On 7/14/06, [EMAIL PROTECTED] <[EMAIL PROTECTED]> wrote:
The MUMPS language provides a function, called $ORDER, which takes an argument
and returns the next index that exists in the array that would come after the
supplied argument (a 2nd argument can be used to cause the function to return
the previous index instead of the next index).  For example, given an array
with the index values given above, if I asked for the next index after 0, I
would get 1; the next index after 50 would return 100; the next index after "Z"
would return "a"; etc.

My question: is there any way to approach similar functionality in Perl?  Any
non-numeric arrays in my code are being converted to Perl hashes.  I can
retrieve the value of a specific key, and I can use a for loop to go through
every key/value pair but, is there any way of doing something similar to $ORDER
without have to scan the entire hash?

There's no native structure which matches what you need.  Hashes are
really close except for the $ORDER thing.

If the hashes tend to be small (say, less than 10,000 keys) or order()
isn't called very often then I'd just go with just implementing
order() using sort.  Its surprisingly efficient.  Its written in
highly optimized C while anything you write will be written in
not-so-optimized Perl.  And its cheap, programming time wise.

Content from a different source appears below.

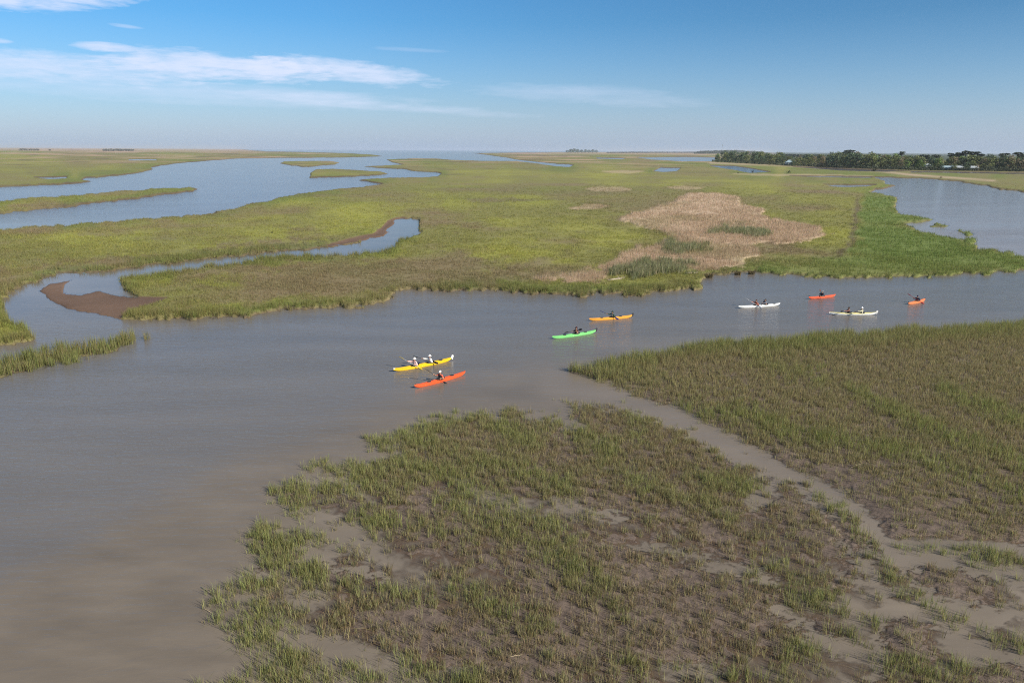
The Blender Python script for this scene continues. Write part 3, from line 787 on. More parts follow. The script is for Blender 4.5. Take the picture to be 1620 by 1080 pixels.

   sub _mumps_cmp { ...this exercise is left to the reader... }

   sub order {
       my($hash, $given_key) = @_;

       my $next_key;
       for my $key (sort _mumps_cmp keys %$hash) {
           if( _mumps_cmp($given_key, $key) == -1 ) {
               $next_key = $key;
               last;
           }
       }

       return $next_key;
   }

To most closely match the existing interface you'd create a tied hash
which kept its keys sorted.  If you implemented this using a search
tree rather than a linear sort it can be efficient, in the big O
sense.  Then order() is just a matter of walking the tree to the right
until you come upon a node greater than your given key.  Then you
return the key of the next node on the right.  O(logn) while the sort
solution is O(n logn).  But this doesn't take into account the
constant.

Unless your hashes are large, say more than 10,000 keys, this is going
to be hideously inefficient in the C (constant) sense.  And a simple
tied hash is 10 times slower than a regular hash simply due to method
call and tying overhead.  If you used a straight object rather than a
tie it goes down to 3 times slower.

So I'd go with just using a hash and implementing order() with sort.
That gets things working quickly, cheaply and most reliably.  Don't do
anything more complicated until you've done some profiling.


Also, is there any defined order in
which a hash is stored?

No.  As a matter of fact 5.8.1 made it specificly randomize on each new process.